FASHION AND BEAUTY GROWTH

It all means John Lewis & Partners has been able to invest where it counts and as a result, it has seen strong sales growth in fashion and beauty and has “grown market share significantly as customers responded to our investment in own-brand redesign, new brands, advisory services and personalised shopping experiences.”


The company said that it saw it saw stronger H1 sales growth in areas in which it has made the greatest investment. It launched its second season of own-brand womenswear following the full redesign of the range last year and sales of that category have grown 5.7%.

It continued to roll out several advisory services including the trial of it Beauty Studio (beauty is another strong area and outperformed the market by 8.6%) and the rollout of personal styling experiences in John Lewis & Partners, which saw women's personal styling sales increase 34%. 

Building on this, it will launch a new men’s personal styling experience at its Oxford Street flagship this autumn as the company also launches a revamp of its menswear offer.

But the Home department has been its big problem child with the company's weekly sales reports detailing sales fall after sales fall. What's the company doing about this? “We are redesigning every part of our range and have started with the relaunch of upholstery,” it said. “Having grown the size of our Home design team by 50% over the last 18 months, we will launch 3,000 new own-brand products this autumn.”

Clearly, the first half was a mixed bag but the company has historically made the majority of its profits in the second half of the year and that's expected to be the case this year.


Own-brands are key to John Lewis - Sandra Halliday



Yet apart from being crucial for sales, the second half will also be important as the company continues its work to position itself for the future. This includes measures to address packaging waste in its supermarkets and the aforementioned renewal of key ranges in areas like menswear and home.
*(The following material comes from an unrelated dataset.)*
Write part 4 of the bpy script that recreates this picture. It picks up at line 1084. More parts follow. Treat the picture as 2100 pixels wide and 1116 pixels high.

Over the next 12 months, it will also accelerate its transformation of the Partnership “to deliver innovation faster and increase emphasis on the competitive difference of Partners.”

The company has also been working to improve its online offer and in order to boost the speed and convenience of e-shopping, John Lewis & Partners’ customers can now return purchases to Waitrose & Partners delivery drivers at the same time as they receive their groceries. The company also said that its Click & Collect service “is loved by our customers, giving us confidence to explore this area further.” What that means is that it has trialled the service in six Co-ops and eight Booths shops and will extend these trials further to 50 Co-op shops before the end of October.

But we all know that any plans could be derailed if Britain leaves the EU without a deal. Should that happen, John Lewis said “we expect the effect to be significant and it will not be possible to mitigate that impact. In readiness, we have ensured our financial resilience and taken steps to increase our foreign currency hedging, to build stock where that is sensible, and to improve customs readiness. However, Brexit continues to weigh on consumer sentiment at a crucial time for the sector as we enter the peak trading period.”